Wisdom and Sex Proverbs 5:1-6

by | Proverbs - An Introduction to Wisdom

 1My son, give attention to my wisdom, incline your ear to my understanding; 2that you may observe discretion and your lips may reserve knowledge. 3For the lips of an adulteress drip honey and smoother than oil is her speech; 4but in the end she is bitter as wormwood, sharp as a two-edged sword. 5Her feet go down to death, her steps take hold of Sheol. 6She does not ponder the path of life; her ways are unstable, she does not know it.

Sexual temptation is now further examined (as it will be again in chapter seven), both as a ubiquitous arena for the struggle of lust and intimacy, and as a supremely compelling illustration of the battle for choosing wisdom over foolishness. The problem of sex is universal, and the illicit enticement of lust is experienced with varying intensities. That which God designed for human enjoyment and fulfillment became the object of a never-ending quest to satisfy the flesh. The natural tendency is to fulfill one’s desires through selfish means rather than living in the fear of the Lord, which is not only the beginning of wisdom and knowledge but also the trailhead for the path toward genuine fulfillment of all we were created to be as God’s image bearers.

In our passage, the teacher of wisdom continues in the persona of a father teaching his son. We can imagine the two, standing face to face, with the father’s hands at arm’s-length, resting on the son’s shoulders as he looks his son straight in the eyes. If there is one thing that can destroy a young man’s life, it is giving in to sexual temptation, so the father warns the son. He refuses to downplay the struggle, nor does he sugarcoat his admonition. This is serious business, and it has the power to affect everything else, like a fork in the road which determines a person’s destiny.

Possibly the adroit treatment of this passage reflects Solomon’s experience as one who used his position of power to satisfy his own quest for sex—he amassed seven hundred wives and three hundred concubines (pseudo-wives but of lesser social status). To be sure, Solomon had political alliances involved in at least some of his marriages, but these women were all at his disposal. God allowed him the freedom of choice but had long ago warned the king of Israel, “… he shall not multiply wives for himself, or else his heart will turn away” (Deut. 17:17). We find that is precisely what happened:

For when Solomon was old, his wives turned his heart away after other gods; and his heart was not wholly devoted to the Lord his God, as the heart of David his father had been. (1 Kings 11:4)
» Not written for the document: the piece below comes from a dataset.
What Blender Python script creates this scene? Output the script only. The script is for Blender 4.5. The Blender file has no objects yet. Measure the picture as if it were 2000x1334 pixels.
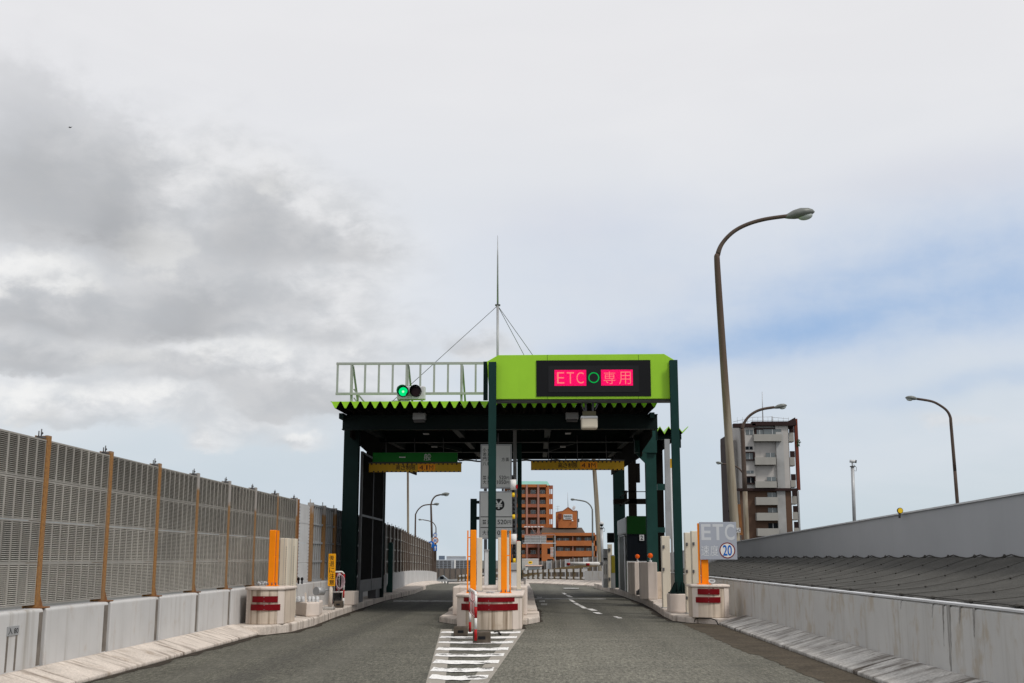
import bpy, math, random
from mathutils import Vector, Matrix
random.seed(7)
C = bpy.data.collections.new('scene'); bpy.context.scene.collection.children.link(C)
SC = bpy.context.scene
R = math.radians

# ------------------------------------------------------------------ camera
F = 2250.0                      # focal length in pixels of a 2000 px wide picture
YAW, PITCH, CAMZ = math.atan(50/F), math.atan(423/F), 1.4
cam = bpy.data.cameras.new('camera'); cam.sensor_width = 36; cam.lens = 36*F/2000
cam.clip_end = 6000; cam.clip_start = .1
camo = bpy.data.objects.new('camera', cam); C.objects.link(camo)
camo.location = (0, 0, CAMZ); camo.rotation_euler = (R(90)+PITCH, 0, YAW)
SC.camera = camo
_f = Vector((-math.sin(YAW)*math.cos(PITCH), math.cos(YAW)*math.cos(PITCH), math.sin(PITCH)))
_r = Vector((math.cos(YAW), math.sin(YAW), 0)); _u = _r.cross(_f)
def ray(x, y): return (_f + _r*((x-1000)/F) - _u*((y-667)/F)).normalized()
def at(x, y, Y):
    """the point at distance Y down the road that is seen at (x, y)"""
    d = ray(x, y); return Vector((0, 0, CAMZ)) + d*(Y/d.y)
def zz(y, Y, x=1050): return at(x, y, Y).z
def xx(x, Y, y=1090): return at(x, y, Y).x

# ------------------------------------------------------------------ sky and sun
SUN_EL, SUN_AZ = R(50), R(130)           # from behind right
w = bpy.data.worlds.new('World'); SC.world = w; w.use_nodes = True
nt = w.node_tree; nt.nodes.clear()
def nd(t, typ, **k):
    n = t.nodes.new(typ)
    for a, b in k.items(): setattr(n, a, b)
    return n
class G:
    """tiny expression helper for node trees"""
    def __init__(s, t): s.t = t
    def sock(s, n, i, v):
        if isinstance(v, bpy.types.NodeSocket): s.t.links.new(v, n.inputs[i])
        else: n.inputs[i].default_value = v
    def m(s, op, a, b=0.0, c=None, clamp=False):
        n = nd(s.t, 'ShaderNodeMath', operation=op, use_clamp=clamp)
        s.sock(n, 0, a)
        if op not in ('EXPONENT', 'ARCSINE', 'ABSOLUTE', 'SQRT'): s.sock(n, 1, b)
        if c is not None: s.sock(n, 2, c)
        return n.outputs[0]
    def sm(s, v, a, b, o0=0.0, o1=1.0, kind='SMOOTHSTEP'):
        n = nd(s.t, 'ShaderNodeMapRange', interpolation_type=kind)
        s.sock(n, 0, v); s.sock(n, 1, a); s.sock(n, 2, b); s.sock(n, 3, o0); s.sock(n, 4, o1)
        return n.outputs[0]
    def mix(s, f, a, b, blend='MIX'):
        n = nd(s.t, 'ShaderNodeMix', data_type='RGBA', blend_type=blend)
        s.sock(n, 0, f)
        for i, v in ((6, a), (7, b)):
            if not isinstance(v, bpy.types.NodeSocket) and len(v) == 3: v = (*v, 1)
            s.sock(n, i, v)
        return n.outputs[2]
    def noise(s, vec, scale, detail=4, rough=.55, dist=0.0):
        n = nd(s.t, 'ShaderNodeTexNoise'); s.sock(n, 'Vector', vec); s.sock(n, 'Scale', scale)
        s.sock(n, 'Detail', detail); s.sock(n, 'Roughness', rough); s.sock(n, 'Distortion', dist)
        return n.outputs[0]
    def mapv(s, vec, scale, loc=(0, 0, 0)):
        n = nd(s.t, 'ShaderNodeMapping'); s.sock(n, 0, vec); n.inputs['Scale'].default_value = scale
        n.inputs['Location'].default_value = loc
        return n.outputs[0]
g = G(nt)
tc = nd(nt, 'ShaderNodeTexCoord'); sep = nd(nt, 'ShaderNodeSeparateXYZ')
nt.links.new(tc.outputs['Generated'], sep.inputs[0])
az = g.m('ARCTAN2', sep.outputs[0], sep.outputs[1]); el = g.m('ARCSINE', sep.outputs[2])
cb = nd(nt, 'ShaderNodeCombineXYZ'); nt.links.new(az, cb.inputs[0]); nt.links.new(el, cb.inputs[1])
AE = cb.outputs[0]
def azel(x, y):
    d = ray(x, y); return math.atan2(d.x, d.y), math.asin(d.z)
def blob(x, y, sx, sy, amp=1.0, a=None, e=None):
    a0, e0 = azel(x, y); a = a or az; e = e or el
    p = g.m('MULTIPLY', g.m('SUBTRACT', a, a0), F/sx); q = g.m('MULTIPLY', g.m('SUBTRACT', e, e0), F/sy)
    s = g.m('ADD', g.m('MULTIPLY', p, p), g.m('MULTIPLY', q, q))
    return g.m('MULTIPLY', g.m('EXPONENT', g.m('MULTIPLY', s, -1.0)), amp)
def total(bl):
    t = bl[0]
    for b in bl[1:]: t = g.m('ADD', t, b)
    return t
def lin(r, gg, b, k=1.0):
    f = lambda c: (c/255/12.92 if c <= 10 else ((c/255+.055)/1.055)**2.4)*k
    return (f(r), f(gg), f(b))
STR = 0.1
skyt = nd(nt, 'ShaderNodeTexSky', sky_type='NISHITA', sun_disc=False, sun_elevation=SUN_EL, sun_rotation=SUN_AZ)
K = 1/STR
n1 = g.noise(g.mapv(AE, (1, 1.6, 1)), 7.5, 7, .55, .2)
n2 = g.noise(g.mapv(AE, (1, 3.2, 1), (3, 1, 0)), 5.0, 6, .5, .5)
n3 = g.noise(g.mapv(AE, (1, 1.7, 1), (7, 2, 0)), 22.0, 6, .6, .2)
n4 = g.noise(g.mapv(AE, (1, 1.2, 1), (2, 9, 0)), 34.0, 7, .6, .1)
# thin veil over the clear sky
h0 = g.sm(el, 0.0, .22); h1 = g.sm(el, .18, .45)
veil = g.mix(h0, lin(201, 213, 220, K), lin(219, 225, 233, K))
veil = g.mix(h1, veil, lin(230, 230, 233, K))
veil = g.mix(g.sm(n2, .35, .7, 0, .28), veil, lin(238, 238, 240, K))
wz = g.m('MULTIPLY', g.m('SUBTRACT', n2, .5), .07)
ba = g.m('ADD', az, wz); be = g.m('ADD', el, g.m('MULTIPLY', g.m('SUBTRACT', n1, .5), .035))
be = g.m('SUBTRACT', be, g.m('MULTIPLY', az, .10))          # streaks climb a little to the right
def tilt(x, y, *k):                                         # the same tilt for the centres
    a0, e0 = azel(x, y); s_ = k
    p = g.m('MULTIPLY', g.m('SUBTRACT', ba, a0), F/s_[0]); q = g.m('MULTIPLY', g.m('SUBTRACT', be, e0-.10*a0), F/s_[1])
    return g.m('MULTIPLY', g.m('EXPONENT', g.m('MULTIPLY', g.m('ADD', g.m('MULTIPLY', p, p), g.m('MULTIPLY', q, q)), -1.0)), s_[2])
blue = total([tilt(1770, 615, 300, 52, .58), tilt(1790, 525, 300, 36, .40), tilt(1440, 655, 250, 34, .50), tilt(1330, 690, 260, 25, .36),
              tilt(1930, 745, 190, 20, .36), tilt(1620, 600, 560, 150, .26), tilt(1900, 430, 320, 70, .22), tilt(1150, 480, 260, 90, .12), tilt(1980, 560, 120, 90, .25), tilt(1000, 950, 900, 120, .12)])
blue = g.m('MULTIPLY', blue, g.m('MULTIPLY', g.sm(n2, .28, .66, .55, 1.1), g.sm(n4, .3, .7, .85, 1.1)))
clear = g.mix(.85, skyt.outputs[0], lin(138, 178, 226, K))
base = g.mix(g.m('SUBTRACT', 1.0, g.m('EXPONENT', g.m('MULTIPLY', blue, -1.25))), veil, clear)
base = g.mix(g.sm(total([blob(1850, 340, 300, 60, .6), blob(1100, 430, 260, 80, .5), blob(1250, 560, 200, 50, .3)]), 0, 1, 0, .5), base, lin(206, 208, 220, K))
# cumulus on the left: soft tops, dark flat bellies
wa = g.m('ADD', az, g.m('ADD', g.m('MULTIPLY', g.m('SUBTRACT', n3, .5), .035), g.m('MULTIPLY', g.m('SUBTRACT', n1, .5), .10)))
we = g.m('ADD', el, g.m('ADD', g.m('MULTIPLY', g.m('SUBTRACT', n3, .5), .030), g.m('MULTIPLY', g.m('SUBTRACT', g.noise(g.mapv(AE, (1, 1.4, 1), (11, 5, 0)), 9.0, 6, .55), .5), .055)))
def belly(x, y, sx, su, sd_, amp):
    a0, e0 = azel(x, y); p = g.m('MULTIPLY', g.m('SUBTRACT', wa, a0), F/sx); dy = g.m('SUBTRACT', we, e0)
    q = g.m('ADD', g.m('MULTIPLY', g.m('MAXIMUM', dy, 0), F/su), g.m('MULTIPLY', g.m('MINIMUM', dy, 0), F/sd_))
    return g.m('MULTIPLY', g.m('EXPONENT', g.m('MULTIPLY', g.m('ADD', g.m('MULTIPLY', p, p), g.m('MULTIPLY', q, q)), -1.0)), amp)
soft = total([belly(150, 600, 420, 420, 120, .75), belly(430, 620, 380, 220, 140, .7), belly(560, 470, 240, 130, 60, .5), belly(250, 820, 330, 90, 40, .35), belly(600, 780, 260, 100, 50, .4), belly(950, 690, 90, 50, 30, .5), belly(420, 865, 60, 25, 18, .4), belly(585, 865, 70, 30, 18, .45), belly(1900, 825, 60, 22, 12, .45)])
sv = g.sm(g.m('ADD', soft, g.m('MULTIPLY', g.m('SUBTRACT', n1, .5), .9)), .15, .7)
tex = g.sm(n3, .3, .7)
base = g.mix(g.m('MULTIPLY', sv, .8), base, g.mix(tex, lin(206, 208, 211, K), lin(232, 232, 233, K)))
wht = total([belly(300, 480, 60, 55, 45, .9), belly(60, 525, 120, 35, 40, .75), belly(230, 690, 120, 40, 30, .5), belly(420, 690, 70, 55, 40, .4), belly(60, 800, 120, 40, 30, .4), belly(500, 335, 110, 25, 40, .3), belly(700, 690, 60, 30, 40, .3), belly(100, 760, 120, 28, 24, .42), belly(330, 780, 110, 26, 22, .42), belly(540, 690, 80, 40, 26, .42), belly(560, 370, 60, 18, 24, .35), belly(180, 560, 80, 16, 22, .35), belly(420, 850, 50, 20, 20, .4), belly(585, 850, 60, 22, 20, .45)])
wm = g.sm(g.m('ADD', wht, g.m('MULTIPLY', g.m('SUBTRACT', n4, .5), 1.1)), .20, .62)
base = g.mix(g.m('MULTIPLY', wm, g.m('MULTIPLY', g.sm(n3, .32, .62, .45, 1.0), .78)), base, lin(245, 245, 244, K))
drk = total([belly(110, 440, 200, 200, 46, .68), belly(225, 480, 65, 150, 30, .5), belly(10, 300, 120, 170, 100, .36), belly(520, 405, 95, 85, 60, .42), belly(610, 492, 170, 70, 30, .50), belly(450, 480, 90, 50, 38, .3),
             belly(90, 622, 240, 52, 24, .72), belly(375, 640, 85, 78, 19, .62), belly(35, 705, 115, 45, 16, .66), belly(560, 790, 120, 60, 20, .42), belly(370, 740, 140, 45, 22, .34), belly(905, 685, 70, 40, 24, .34), belly(250, 690, 120, 30, 20, .3),
             belly(620, 660, 140, 50, 28, .3), belly(440, 575, 250, 60, 36, .42), belly(700, 790, 80, 40, 22, .34), belly(150, 822, 160, 40, 18, .3), belly(420, 866, 60, 16, 9, .22), belly(585, 866, 70, 18, 9, .22)])
dm = g.sm(g.m('ADD', drk, g.m('MULTIPLY', g.m('SUBTRACT', n4, .5), .34)), .10, .34)
dv = g.m('MULTIPLY', dm, g.m('ADD', .09, g.m('MULTIPLY', drk, g.m('ADD', .28, g.m('MULTIPLY', n3, .50)))))
base = g.mix(g.m('MINIMUM', dv, .9), base, lin(140, 143, 148, K))
bg = nd(nt, 'ShaderNodeBackground'); bg.inputs[1].default_value = STR
nt.links.new(base, bg.inputs[0])
wo = nd(nt, 'ShaderNodeOutputWorld'); nt.links.new(bg.outputs[0], wo.inputs[0])
sun = bpy.data.lights.new('sun', 'SUN'); sun.energy = 2.0; sun.angle = R(12); sun.color = (1, .95, .88)
so = bpy.data.objects.new('sun', sun); C.objects.link(so)
sd = Vector((math.sin(SUN_AZ)*math.cos(SUN_EL), math.cos(SUN_AZ)*math.cos(SUN_EL), math.sin(SUN_EL)))
so.rotation_euler = sd.to_track_quat('Z', 'Y').to_euler()
SC.view_settings.view_transform = 'Standard'; SC.view_settings.look = 'None'
SC.view_settings.exposure = 0.0; SC.view_settings.gamma = 1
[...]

We should pause and consider the power of foolishness very seriously. We have Solomon, a man of incredible godly wisdom who is the author of this inspired book of wisdom, falling to the foolish choice, against all wisdom, of giving in to the desires of his flesh. His own assessment is to the point:

Then I became great and increased more than all who preceded me in Jerusalem. My wisdom also stood by me. All that my eyes desired I did not refuse them. I did not withhold my heart from any pleasure, for my heart was pleased because of all my labor and this was my reward for all my labor. Thus I considered all my activities which my hands had done and the labor which I had exerted, and behold all was vanity and striving after wind and there was no profit under the sun. (Eccl. 2:9–11)

He retained the knowledge of wisdom to the end of his life, but he did not practice discretion. He discovered the bitter truth that having self-pleasure as your “reward” in life was consummate foolishness because, in the end, it is vanity; he found his life to be vacuous. He failed to keep the first and defining character of true, godly wisdom, namely the fear of the Lord (Prov. 1:7, 9:10).

Sex, originally designed to be beautiful and satisfying, is a powerful attractant to bind a man and woman uniquely together. It is more than a path to self-pleasure, but a sharing of intimacy, which the Bible calls “one flesh” (Gen. 2:24). Since the Edenic fall, sex has become a battleground of the soul, epitomizing the choice between God and ourselves. Without the fear of the Lord God and His wisdom, we have little control over our fleshly impulses. The ungodly mind (which is foolish in its orientation) justifies unbiblical sexual expressions with all kinds of rationalizations that give leave from following God’s design, distorting sex into something that destroys rather than fulfills (see Rom 1:18ff).

Solomon’s illustration focuses on a young man’s side of the struggle, probably because he, as a man, projects himself (as all men can easily do) into this very relatable story. Women may have differing experiences with sexual temptation and its related desire for intimacy. Still, Solomon’s overriding picture coveys well the choices we all face between wisdom and the foolishness of giving in to temptation. Wisdom warns us about what experience entraps us with.

Finally, when we fall to temptation, we suspend all rational thought and wise fore-planning; we choose to follow in the way of one who “does not ponder the path of life” (vs. 6). The gap between experiencing temptation and giving in to it is where the foolish decision is made, rational thinking is suspended, and sensible farsightedness is abandoned. Moral instability and ignorance flood into the soul. Only the fear of God can empower our wisdom to make the right choices against otherwise insurmountable temptations of the flesh.

Lord, I don’t want to be just a “hearer of the word and not a doer.” So I confess to times when I failed to act wisely when You clearly warned me against foolish temptations. I renew and reaffirm Your Lordship in my life and choose to not just know wisdom but to be a “doer” of wisdom.